Today, a prominent mainstream market analyst drew a dubious parallel between current stock market conditions and those in early 1995, implying that stocks are poised for a strong rally during the remainder of 2012.
The S&P 500’s price-earnings ratio has dropped to 14.5 from 24.2 in December 2009, mirroring its retreat to 16 from 26.5 in the 32 months ended in January 1995. Stocks soared that year, with the index gaining 34 percent for an annual return unmatched in the last half century. The potential for surprise now is similar to 1995…
As we often note, secular context matters and the preceding comparison is only valid if these time periods occur during similar stages of the long-term cycle. As we move into the second quarter of 2012, the stock market is in the middle stage of a secular bear market that began in 2000. Given that stocks were about to enter the final, blow-off phase of a secular bull market in 1995, the two time periods in question have nothing in common from a long-term perspective, so the given comparison is invalid.
The computer models that calculate our Secular Trend Score (STS) and Cyclical Trend Score (CTS) analyze a large basket of market data that includes fundamentals, technicals, internals and sentiment.

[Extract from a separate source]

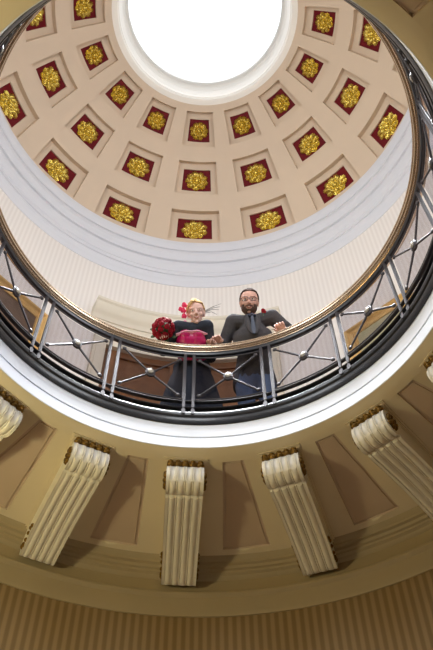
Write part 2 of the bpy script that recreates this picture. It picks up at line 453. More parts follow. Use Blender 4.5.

These models have correctly predicted every secular turning point since the market crash in 1929 and more than 90 percent of the cyclical turning points, while issuing only three false signals during the past 70 years.
These highly reliable computer models indicate that the current risk/return profile of the stock market is in the worst 1 percent of all historical observations. In other words, from both an investing and a trading perspective, our models indicate that now is one of the riskiest times to be long stocks during the last 80 years. It is highly likely that the cyclical bull market from early 2009 is in the final stage of its development and it is also highly likely that the rally from October of last year will be followed by a violent overbought correction that will retrace a majority, if not all, of the gains logged during the first quarter of 2012.
If it seems as though we have been dwelling on the heightened risk associated with the current stock market environment during the past several weeks, that has been intentional. It is crucial to remain focused on the big picture during times like these, because it is all too easy to become swept up in the mainstream mania that is accompanying the latest speculative advance in stocks. It is highly likely that anyone entering the market from the long side at these levels will suffer substantial losses sometime during the next few months, so we urge you to remain defensive.